STATED TASK → Provide an exact copy of the lines from the beginning of the records through the line that includes "def V3(*a): return", and of no others.

==== STORED RECORDS ====

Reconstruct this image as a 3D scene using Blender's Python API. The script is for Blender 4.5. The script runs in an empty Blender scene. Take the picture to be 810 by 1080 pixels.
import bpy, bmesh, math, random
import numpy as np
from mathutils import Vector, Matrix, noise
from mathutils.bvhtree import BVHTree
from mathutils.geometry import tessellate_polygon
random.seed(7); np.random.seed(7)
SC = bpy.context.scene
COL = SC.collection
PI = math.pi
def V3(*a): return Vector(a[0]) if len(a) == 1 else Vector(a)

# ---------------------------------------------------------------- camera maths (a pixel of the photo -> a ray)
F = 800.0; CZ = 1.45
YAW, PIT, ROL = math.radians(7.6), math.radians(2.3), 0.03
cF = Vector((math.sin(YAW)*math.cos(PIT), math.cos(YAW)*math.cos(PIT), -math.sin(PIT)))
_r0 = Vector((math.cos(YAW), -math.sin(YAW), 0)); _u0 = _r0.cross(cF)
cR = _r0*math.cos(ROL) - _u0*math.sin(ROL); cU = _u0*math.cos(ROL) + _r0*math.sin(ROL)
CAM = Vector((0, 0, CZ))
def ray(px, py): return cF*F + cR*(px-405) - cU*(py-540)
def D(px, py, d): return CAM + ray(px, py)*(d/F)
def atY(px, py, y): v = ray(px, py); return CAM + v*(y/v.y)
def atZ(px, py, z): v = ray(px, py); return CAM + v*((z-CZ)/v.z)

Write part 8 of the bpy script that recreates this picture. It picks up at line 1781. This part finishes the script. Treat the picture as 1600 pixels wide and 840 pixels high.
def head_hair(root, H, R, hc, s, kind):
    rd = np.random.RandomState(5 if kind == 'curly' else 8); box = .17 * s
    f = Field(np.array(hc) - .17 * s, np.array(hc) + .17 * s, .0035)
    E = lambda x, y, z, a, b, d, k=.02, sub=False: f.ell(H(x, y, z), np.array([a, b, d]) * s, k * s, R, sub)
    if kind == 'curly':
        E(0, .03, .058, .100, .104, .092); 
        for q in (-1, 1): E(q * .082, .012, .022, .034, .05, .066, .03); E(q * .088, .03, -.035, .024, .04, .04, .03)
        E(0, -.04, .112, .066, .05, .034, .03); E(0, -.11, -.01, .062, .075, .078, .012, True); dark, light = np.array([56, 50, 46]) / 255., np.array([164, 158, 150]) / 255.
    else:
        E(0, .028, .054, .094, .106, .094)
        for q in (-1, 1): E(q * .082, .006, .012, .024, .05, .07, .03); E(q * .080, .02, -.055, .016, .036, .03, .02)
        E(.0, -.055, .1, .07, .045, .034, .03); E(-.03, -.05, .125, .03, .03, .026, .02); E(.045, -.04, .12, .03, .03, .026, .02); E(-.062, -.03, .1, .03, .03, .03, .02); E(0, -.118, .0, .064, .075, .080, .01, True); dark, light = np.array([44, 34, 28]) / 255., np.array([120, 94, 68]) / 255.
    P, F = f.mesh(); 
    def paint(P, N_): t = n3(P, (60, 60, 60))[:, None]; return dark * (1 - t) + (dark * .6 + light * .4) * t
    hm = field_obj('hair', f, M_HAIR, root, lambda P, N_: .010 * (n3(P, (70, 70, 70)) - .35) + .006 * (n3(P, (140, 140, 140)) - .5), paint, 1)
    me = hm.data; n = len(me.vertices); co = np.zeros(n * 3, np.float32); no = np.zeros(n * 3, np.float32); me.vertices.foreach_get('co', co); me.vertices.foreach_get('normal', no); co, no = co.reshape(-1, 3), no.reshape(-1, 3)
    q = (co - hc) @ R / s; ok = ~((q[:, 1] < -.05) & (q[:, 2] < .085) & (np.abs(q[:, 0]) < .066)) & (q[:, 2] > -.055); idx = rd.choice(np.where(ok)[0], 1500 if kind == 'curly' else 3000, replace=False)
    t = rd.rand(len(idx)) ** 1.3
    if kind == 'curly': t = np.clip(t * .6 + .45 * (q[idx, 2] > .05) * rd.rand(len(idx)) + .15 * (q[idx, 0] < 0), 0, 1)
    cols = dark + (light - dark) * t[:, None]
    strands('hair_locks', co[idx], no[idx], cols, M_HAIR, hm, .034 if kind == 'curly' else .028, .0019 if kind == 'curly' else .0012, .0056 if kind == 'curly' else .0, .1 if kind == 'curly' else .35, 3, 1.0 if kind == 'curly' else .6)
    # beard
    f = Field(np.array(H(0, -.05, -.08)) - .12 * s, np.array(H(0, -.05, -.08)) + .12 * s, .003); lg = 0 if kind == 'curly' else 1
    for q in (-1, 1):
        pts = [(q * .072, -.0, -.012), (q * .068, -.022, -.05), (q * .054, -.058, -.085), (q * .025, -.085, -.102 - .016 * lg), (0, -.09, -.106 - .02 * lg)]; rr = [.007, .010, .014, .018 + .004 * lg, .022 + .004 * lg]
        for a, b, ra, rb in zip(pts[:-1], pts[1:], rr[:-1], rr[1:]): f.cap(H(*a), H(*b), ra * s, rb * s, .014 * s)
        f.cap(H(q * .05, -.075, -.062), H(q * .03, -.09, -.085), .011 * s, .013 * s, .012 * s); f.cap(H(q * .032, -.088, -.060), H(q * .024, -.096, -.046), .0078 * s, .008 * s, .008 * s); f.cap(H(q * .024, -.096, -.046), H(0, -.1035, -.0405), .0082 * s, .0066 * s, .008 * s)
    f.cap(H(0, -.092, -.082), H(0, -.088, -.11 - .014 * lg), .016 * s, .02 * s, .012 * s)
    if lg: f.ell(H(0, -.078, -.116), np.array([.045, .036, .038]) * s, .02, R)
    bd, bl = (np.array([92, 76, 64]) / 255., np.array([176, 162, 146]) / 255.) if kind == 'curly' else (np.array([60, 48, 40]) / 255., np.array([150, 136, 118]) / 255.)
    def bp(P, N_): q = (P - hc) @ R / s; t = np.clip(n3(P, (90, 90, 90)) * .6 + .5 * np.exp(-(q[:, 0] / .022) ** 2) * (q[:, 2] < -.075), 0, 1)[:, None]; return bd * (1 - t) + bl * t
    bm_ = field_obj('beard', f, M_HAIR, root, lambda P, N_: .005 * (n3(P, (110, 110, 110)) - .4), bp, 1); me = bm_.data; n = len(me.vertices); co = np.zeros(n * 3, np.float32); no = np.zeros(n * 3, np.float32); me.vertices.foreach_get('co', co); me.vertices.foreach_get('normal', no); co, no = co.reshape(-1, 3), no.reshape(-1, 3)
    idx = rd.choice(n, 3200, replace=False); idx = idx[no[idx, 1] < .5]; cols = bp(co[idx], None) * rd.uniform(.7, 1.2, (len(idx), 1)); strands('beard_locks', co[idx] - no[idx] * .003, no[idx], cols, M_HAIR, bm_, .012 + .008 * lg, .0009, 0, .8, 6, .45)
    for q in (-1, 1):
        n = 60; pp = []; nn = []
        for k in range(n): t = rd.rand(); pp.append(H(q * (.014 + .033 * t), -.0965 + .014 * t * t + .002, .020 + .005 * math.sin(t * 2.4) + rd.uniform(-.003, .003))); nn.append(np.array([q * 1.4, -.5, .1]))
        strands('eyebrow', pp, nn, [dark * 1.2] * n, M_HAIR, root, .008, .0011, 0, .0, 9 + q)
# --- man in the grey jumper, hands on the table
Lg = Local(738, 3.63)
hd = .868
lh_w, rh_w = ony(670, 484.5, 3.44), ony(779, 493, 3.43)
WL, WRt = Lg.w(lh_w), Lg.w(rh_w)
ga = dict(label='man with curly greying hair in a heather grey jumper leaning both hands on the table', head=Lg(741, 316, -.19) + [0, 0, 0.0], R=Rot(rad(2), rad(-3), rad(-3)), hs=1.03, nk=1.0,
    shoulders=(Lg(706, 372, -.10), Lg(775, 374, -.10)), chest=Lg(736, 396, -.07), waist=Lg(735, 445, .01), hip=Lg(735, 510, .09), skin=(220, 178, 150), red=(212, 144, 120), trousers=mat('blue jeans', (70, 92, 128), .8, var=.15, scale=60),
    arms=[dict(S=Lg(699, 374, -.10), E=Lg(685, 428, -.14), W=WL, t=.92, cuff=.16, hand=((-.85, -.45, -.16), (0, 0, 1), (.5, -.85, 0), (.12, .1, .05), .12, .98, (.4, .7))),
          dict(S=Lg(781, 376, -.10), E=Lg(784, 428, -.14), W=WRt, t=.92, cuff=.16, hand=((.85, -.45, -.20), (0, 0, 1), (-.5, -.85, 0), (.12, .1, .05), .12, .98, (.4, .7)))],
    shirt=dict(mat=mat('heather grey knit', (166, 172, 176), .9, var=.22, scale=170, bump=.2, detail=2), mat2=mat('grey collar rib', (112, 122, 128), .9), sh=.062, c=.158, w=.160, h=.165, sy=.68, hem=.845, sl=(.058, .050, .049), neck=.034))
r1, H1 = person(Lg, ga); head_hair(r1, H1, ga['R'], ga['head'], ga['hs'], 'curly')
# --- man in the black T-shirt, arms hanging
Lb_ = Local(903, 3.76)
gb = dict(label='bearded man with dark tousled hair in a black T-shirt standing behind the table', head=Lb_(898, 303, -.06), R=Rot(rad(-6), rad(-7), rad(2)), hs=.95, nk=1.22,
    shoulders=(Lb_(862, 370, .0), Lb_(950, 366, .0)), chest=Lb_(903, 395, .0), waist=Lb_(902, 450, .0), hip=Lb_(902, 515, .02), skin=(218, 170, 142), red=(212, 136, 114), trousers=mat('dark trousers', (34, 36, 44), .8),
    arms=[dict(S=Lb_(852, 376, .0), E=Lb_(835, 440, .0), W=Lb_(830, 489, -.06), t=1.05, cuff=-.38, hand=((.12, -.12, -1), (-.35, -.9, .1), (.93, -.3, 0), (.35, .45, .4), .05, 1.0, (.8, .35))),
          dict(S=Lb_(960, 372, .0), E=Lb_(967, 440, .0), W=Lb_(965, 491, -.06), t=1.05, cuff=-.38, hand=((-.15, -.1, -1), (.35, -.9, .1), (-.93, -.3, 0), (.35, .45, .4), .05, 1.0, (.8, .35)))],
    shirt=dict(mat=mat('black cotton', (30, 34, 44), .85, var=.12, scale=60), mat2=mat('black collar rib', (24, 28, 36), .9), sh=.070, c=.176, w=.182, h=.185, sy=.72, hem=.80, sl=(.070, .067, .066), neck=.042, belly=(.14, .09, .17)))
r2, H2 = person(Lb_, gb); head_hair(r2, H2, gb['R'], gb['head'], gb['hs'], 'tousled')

====

WRITTEN ANSWER →
Reconstruct this image as a 3D scene using Blender's Python API. The script is for Blender 4.5. The script runs in an empty Blender scene. Take the picture to be 810 by 1080 pixels.
import bpy, bmesh, math, random
import numpy as np
from mathutils import Vector, Matrix, noise
from mathutils.bvhtree import BVHTree
from mathutils.geometry import tessellate_polygon
random.seed(7); np.random.seed(7)
SC = bpy.context.scene
COL = SC.collection
PI = math.pi
def V3(*a): return Vector(a[0]) if len(a) == 1 else Vector(a)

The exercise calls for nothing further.